» **WHAT IS ASKED**
Give back every line exactly as it appears, pictures excluded.

» **SUPPLIED DATA**
----

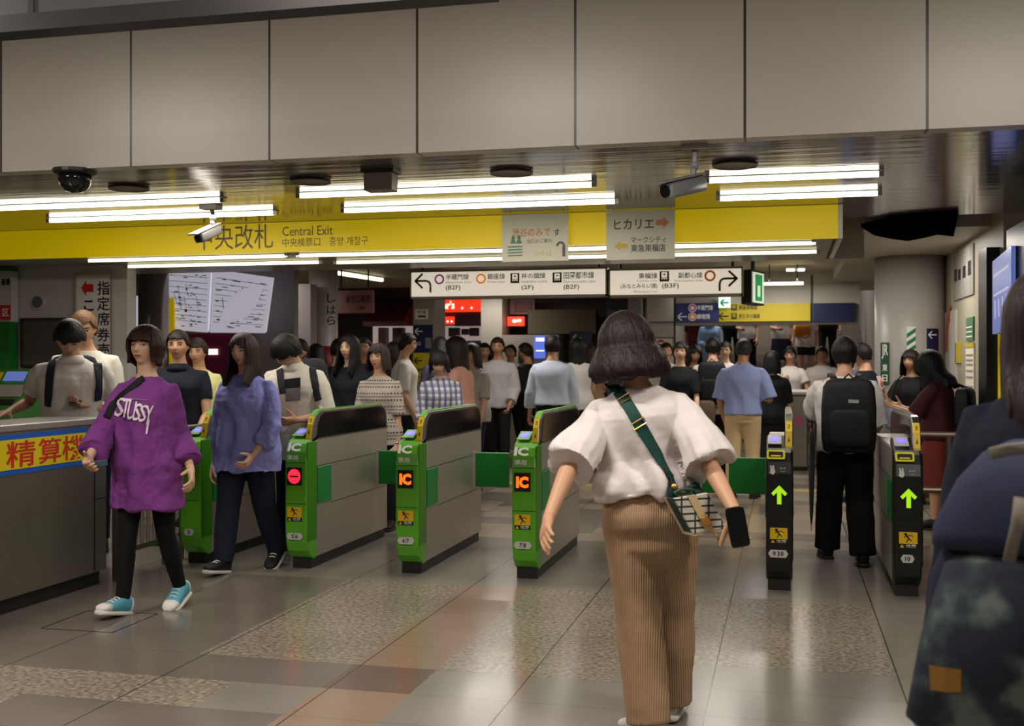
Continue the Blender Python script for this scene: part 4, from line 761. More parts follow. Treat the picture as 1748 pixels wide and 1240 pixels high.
    for sgn in (flap or []):
        f = MB(); xa_, xb_ = X + sgn * (w + .001), X + sgn * (w + .29); f.box(min(xa_, xb_), max(xa_, xb_), GY + 1.34, GY + 1.37, .455, .715); f.build('flap', M_FLAP, t, bevel=.006)
        e = MB(); e.box(min(xa_, xa_ + sgn * .022), max(xa_, xa_ + sgn * .022), GY + 1.33, GY + 1.38, .44, .73); e.build('flap_post', M_STEEL, t)
        hl = MB(); hl.box(min(xa_, xb_), max(xa_, xb_), GY + 1.338, GY + 1.372, .715, .721); hl.build('flap_edge', mat('flap_edge', (96, 176, 110), .4), t)
    return t
g = gate(-4.05, 'green ticket gate plated 5 with two blue lights, behind the purple shirt', '5', 'green', None, None, True)
bl = MB(); [bl.box(-4.05 + x, -4.05 + x + .05, GY + 1.0, GY + 1.06, 1.091, 1.1) for x in (.0, .0)]; 
q = MB(); 
for yy in (.35, .62): q.box(-4.05 + .0806, -4.05 + .0866, GY + yy, GY + yy + .16, 1.0, 1.022)
q.build('blue_light', M_LEDB, g)
gate(-3.25, 'green ticket gate plated 5 6 with a round red display', '5|6', 'green', 'stop', [1])
gate(-2.45, 'green ticket gate plated 6 7 with an orange IC display', '6|7', 'green', 'IC', [1])
gate(-1.65, 'green ticket gate plated 7 8 with an orange IC display', '7|8', 'green', 'IC')
gate(-.84, 'ticket gate hidden behind the woman in tan trousers, only its green flap in view', '8|9', 'green', 'IC', [1])
gate(-.035, 'black ticket gate plated 9 10 with a lit green arrow', '9|10', 'black', None, [-1])
gate(.72, 'black ticket gate plated 10 at the right end of the row', '10', 'black')
# older gates far behind
for px, lb in ((1362, 'grey ticket gate far behind beside the stairs, left of two'), (1412, 'grey ticket gate far behind beside the stairs, right of two')):
    p = onY(px, 700, 15.2); t = thing('ticket_gate', lb, 'ticket gate', (p.x, 15.2, 0), 'ticket gates far behind'); MB().box(p.x - .13, p.x + .13, 15.2, 16.2, .05, 1.0).build('body', M_STEELD, t, bevel=.02); MB().box(p.x - .12, p.x + .12, 15.25, 16.15, 0, .05).build('plinth', M_PLINTH, t); MB().box(p.x - .15, p.x + .15, 15.15, 16.25, 1.0, 1.05).build('top_deck', M_WHITE, t, bevel=.02); q = MB(); q.box(p.x - .03, p.x + .05, 15.18, 15.2, .6, .72); q.build('display', mat('pink_label', (180, 70, 110), .5), t)
# ================================================================ PEOPLE: generator
def lerp(a, b, t): return a + (b - a) * t
def interp(tab, t):
    if t <= tab[0][0]: return tab[0][1:]
    for p, q in zip(tab, tab[1:]):
        if t <= q[0]:
            k = (t - p[0]) / (q[0] - p[0]); return tuple(lerp(a, b, k) for a, b in zip(p[1:], q[1:]))
    return tab[-1][1:]
# torso half width, half depth and forward offset by height (fractions of body height)
TF = [(.46, .050, .030, -.004), (.475, .080, .056, -.004), (.50, .098, .072, -.008), (.53, .103, .076, -.008), (.58, .092, .066, -.002), (.625, .076, .056, 0), (.68, .083, .061, .004), (.725, .087, .068, .010), (.765, .090, .058, .003), (.79, .088, .048, -.002), (.812, .070, .038, -.004), (.83, .047, .033, -.004), (.85, .033, .033, -.003)]
TM = [(.46, .050, .030, -.002), (.475, .080, .056, -.002), (.50, .095, .070, -.006), (.53, .097, .071, -.005), (.58, .092, .064, 0), (.625, .088, .060, 0), (.68, .096, .064, 0), (.735, .108, .070, .003), (.77, .108, .062, .001), (.795, .101, .052, -.002), (.815, .078, .043, -.004), (.833, .052, .038, -.004), (.85, .037, .037, -.003)]
SKIN = {'fair': (214, 172, 142), 'mid': (200, 152, 120), 'tan': (180, 130, 98)}
def skin_mat(k):
    m = mat('skin_' + k, SKIN[k], .5); b = m.node_tree.nodes['Principled BSDF']; b.inputs['Subsurface Weight'].default_value = .0; return m
def hair_mat(name, c):
    if name in MATS: return MATS[name]
    m = mat(name, c, .5, noise=.6, nscale=1, bump=.6, bscale=1, stretch=(110, 110, 5), spec=.3); return m
def cloth(name, c, rough=.8, bump=.35, bscale=9, **k): return mat(name, c, rough, bump=bump, bscale=bscale, spec=.25, **k)
PENDING = []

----

» **EXERCISE RESPONSE**
Continue the Blender Python script for this scene: part 4, from line 761. More parts follow. Treat the picture as 1748 pixels wide and 1240 pixels high.
    for sgn in (flap or []):
        f = MB(); xa_, xb_ = X + sgn * (w + .001), X + sgn * (w + .29); f.box(min(xa_, xb_), max(xa_, xb_), GY + 1.34, GY + 1.37, .455, .715); f.build('flap', M_FLAP, t, bevel=.006)
        e = MB(); e.box(min(xa_, xa_ + sgn * .022), max(xa_, xa_ + sgn * .022), GY + 1.33, GY + 1.38, .44, .73); e.build('flap_post', M_STEEL, t)
        hl = MB(); hl.box(min(xa_, xb_), max(xa_, xb_), GY + 1.338, GY + 1.372, .715, .721); hl.build('flap_edge', mat('flap_edge', (96, 176, 110), .4), t)
    return t
g = gate(-4.05, 'green ticket gate plated 5 with two blue lights, behind the purple shirt', '5', 'green', None, None, True)
bl = MB(); [bl.box(-4.05 + x, -4.05 + x + .05, GY + 1.0, GY + 1.06, 1.091, 1.1) for x in (.0, .0)]; 
q = MB(); 
for yy in (.35, .62): q.box(-4.05 + .0806, -4.05 + .0866, GY + yy, GY + yy + .16, 1.0, 1.022)
q.build('blue_light', M_LEDB, g)
gate(-3.25, 'green ticket gate plated 5 6 with a round red display', '5|6', 'green', 'stop', [1])
gate(-2.45, 'green ticket gate plated 6 7 with an orange IC display', '6|7', 'green', 'IC', [1])
gate(-1.65, 'green ticket gate plated 7 8 with an orange IC display', '7|8', 'green', 'IC')
gate(-.84, 'ticket gate hidden behind the woman in tan trousers, only its green flap in view', '8|9', 'green', 'IC', [1])
gate(-.035, 'black ticket gate plated 9 10 with a lit green arrow', '9|10', 'black', None, [-1])
gate(.72, 'black ticket gate plated 10 at the right end of the row', '10', 'black')
# older gates far behind
for px, lb in ((1362, 'grey ticket gate far behind beside the stairs, left of two'), (1412, 'grey ticket gate far behind beside the stairs, right of two')):
    p = onY(px, 700, 15.2); t = thing('ticket_gate', lb, 'ticket gate', (p.x, 15.2, 0), 'ticket gates far behind'); MB().box(p.x - .13, p.x + .13, 15.2, 16.2, .05, 1.0).build('body', M_STEELD, t, bevel=.02); MB().box(p.x - .12, p.x + .12, 15.25, 16.15, 0, .05).build('plinth', M_PLINTH, t); MB().box(p.x - .15, p.x + .15, 15.15, 16.25, 1.0, 1.05).build('top_deck', M_WHITE, t, bevel=.02); q = MB(); q.box(p.x - .03, p.x + .05, 15.18, 15.2, .6, .72); q.build('display', mat('pink_label', (180, 70, 110), .5), t)
# ================================================================ PEOPLE: generator
def lerp(a, b, t): return a + (b - a) * t
def interp(tab, t):
    if t <= tab[0][0]: return tab[0][1:]
    for p, q in zip(tab, tab[1:]):
        if t <= q[0]:
            k = (t - p[0]) / (q[0] - p[0]); return tuple(lerp(a, b, k) for a, b in zip(p[1:], q[1:]))
    return tab[-1][1:]
# torso half width, half depth and forward offset by height (fractions of body height)
TF = [(.46, .050, .030, -.004), (.475, .080, .056, -.004), (.50, .098, .072, -.008), (.53, .103, .076, -.008), (.58, .092, .066, -.002), (.625, .076, .056, 0), (.68, .083, .061, .004), (.725, .087, .068, .010), (.765, .090, .058, .003), (.79, .088, .048, -.002), (.812, .070, .038, -.004), (.83, .047, .033, -.004), (.85, .033, .033, -.003)]
TM = [(.46, .050, .030, -.002), (.475, .080, .056, -.002), (.50, .095, .070, -.006), (.53, .097, .071, -.005), (.58, .092, .064, 0), (.625, .088, .060, 0), (.68, .096, .064, 0), (.735, .108, .070, .003), (.77, .108, .062, .001), (.795, .101, .052, -.002), (.815, .078, .043, -.004), (.833, .052, .038, -.004), (.85, .037, .037, -.003)]
SKIN = {'fair': (214, 172, 142), 'mid': (200, 152, 120), 'tan': (180, 130, 98)}
def skin_mat(k):
    m = mat('skin_' + k, SKIN[k], .5); b = m.node_tree.nodes['Principled BSDF']; b.inputs['Subsurface Weight'].default_value = .0; return m
def hair_mat(name, c):
    if name in MATS: return MATS[name]
    m = mat(name, c, .5, noise=.6, nscale=1, bump=.6, bscale=1, stretch=(110, 110, 5), spec=.3); return m
def cloth(name, c, rough=.8, bump=.35, bscale=9, **k): return mat(name, c, rough, bump=bump, bscale=bscale, spec=.25, **k)
PENDING = []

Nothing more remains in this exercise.